▶ **What is asked**: Set down, exactly as written, the lines from the top of the data to the line that holds "R = math.radians", and omit the pictures.

▶ **Supplied material**:
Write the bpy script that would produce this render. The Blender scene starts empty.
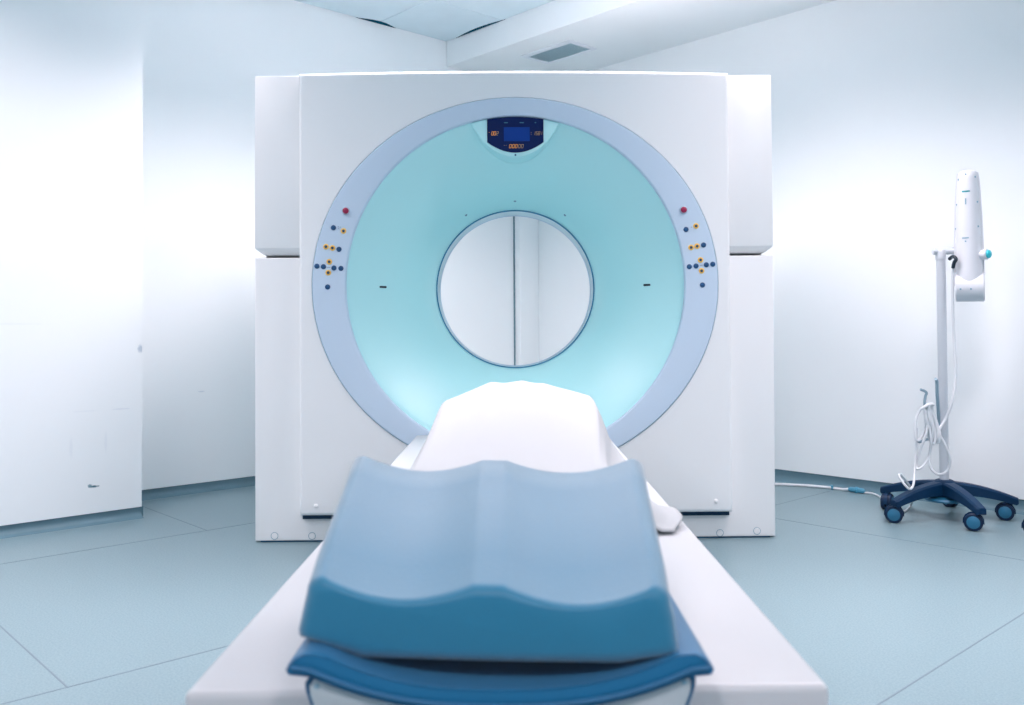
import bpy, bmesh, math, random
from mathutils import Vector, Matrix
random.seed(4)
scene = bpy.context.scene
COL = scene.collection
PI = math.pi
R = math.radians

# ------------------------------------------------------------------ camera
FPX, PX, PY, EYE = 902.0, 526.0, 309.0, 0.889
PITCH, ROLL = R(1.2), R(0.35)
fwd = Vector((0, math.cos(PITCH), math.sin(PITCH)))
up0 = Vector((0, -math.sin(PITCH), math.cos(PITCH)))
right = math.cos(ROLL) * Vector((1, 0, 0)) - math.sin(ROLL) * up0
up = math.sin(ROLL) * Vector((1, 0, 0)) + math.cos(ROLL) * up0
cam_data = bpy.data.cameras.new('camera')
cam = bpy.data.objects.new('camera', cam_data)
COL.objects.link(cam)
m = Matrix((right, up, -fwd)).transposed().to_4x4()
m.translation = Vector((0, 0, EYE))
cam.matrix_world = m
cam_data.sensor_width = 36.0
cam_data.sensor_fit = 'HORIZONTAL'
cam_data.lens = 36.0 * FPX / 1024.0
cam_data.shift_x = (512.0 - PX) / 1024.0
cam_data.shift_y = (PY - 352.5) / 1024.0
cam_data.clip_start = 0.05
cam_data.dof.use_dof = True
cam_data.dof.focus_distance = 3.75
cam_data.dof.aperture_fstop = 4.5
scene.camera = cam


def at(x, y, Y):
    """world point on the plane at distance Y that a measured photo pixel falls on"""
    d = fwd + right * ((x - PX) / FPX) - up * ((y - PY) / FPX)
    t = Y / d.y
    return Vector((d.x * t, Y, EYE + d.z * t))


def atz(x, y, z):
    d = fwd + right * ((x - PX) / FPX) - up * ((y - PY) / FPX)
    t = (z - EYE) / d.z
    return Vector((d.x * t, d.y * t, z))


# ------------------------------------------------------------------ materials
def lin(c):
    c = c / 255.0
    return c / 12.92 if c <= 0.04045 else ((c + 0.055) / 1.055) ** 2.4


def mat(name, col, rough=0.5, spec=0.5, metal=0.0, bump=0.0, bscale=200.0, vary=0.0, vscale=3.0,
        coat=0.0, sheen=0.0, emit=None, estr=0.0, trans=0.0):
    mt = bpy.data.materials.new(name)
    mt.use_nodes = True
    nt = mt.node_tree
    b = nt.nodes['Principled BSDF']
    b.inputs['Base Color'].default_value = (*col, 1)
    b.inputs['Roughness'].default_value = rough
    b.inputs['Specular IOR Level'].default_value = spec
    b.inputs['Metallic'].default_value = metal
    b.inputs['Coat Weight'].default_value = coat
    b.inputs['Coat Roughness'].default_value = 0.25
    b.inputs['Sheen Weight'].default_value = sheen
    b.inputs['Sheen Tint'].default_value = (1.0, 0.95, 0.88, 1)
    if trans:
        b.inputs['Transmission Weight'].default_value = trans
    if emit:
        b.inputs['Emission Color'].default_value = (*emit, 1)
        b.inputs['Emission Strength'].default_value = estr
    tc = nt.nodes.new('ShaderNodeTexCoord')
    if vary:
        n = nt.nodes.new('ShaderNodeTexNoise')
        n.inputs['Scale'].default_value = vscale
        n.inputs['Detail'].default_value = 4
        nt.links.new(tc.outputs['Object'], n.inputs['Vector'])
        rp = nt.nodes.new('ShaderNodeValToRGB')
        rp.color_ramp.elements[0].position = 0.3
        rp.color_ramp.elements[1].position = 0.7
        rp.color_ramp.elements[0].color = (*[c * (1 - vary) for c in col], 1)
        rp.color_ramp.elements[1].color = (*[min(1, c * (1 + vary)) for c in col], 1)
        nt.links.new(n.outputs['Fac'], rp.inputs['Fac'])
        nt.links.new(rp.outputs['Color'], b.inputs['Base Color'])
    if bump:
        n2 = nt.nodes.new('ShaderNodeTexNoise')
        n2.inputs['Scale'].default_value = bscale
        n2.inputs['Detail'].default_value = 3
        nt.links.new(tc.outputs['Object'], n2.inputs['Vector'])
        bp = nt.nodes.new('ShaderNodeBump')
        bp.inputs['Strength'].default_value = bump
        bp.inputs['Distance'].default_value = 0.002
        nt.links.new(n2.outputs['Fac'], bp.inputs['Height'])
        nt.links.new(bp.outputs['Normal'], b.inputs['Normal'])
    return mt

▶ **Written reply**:
Write the bpy script that would produce this render. The Blender scene starts empty.
import bpy, bmesh, math, random
from mathutils import Vector, Matrix
random.seed(4)
scene = bpy.context.scene
COL = scene.collection
PI = math.pi
R = math.radians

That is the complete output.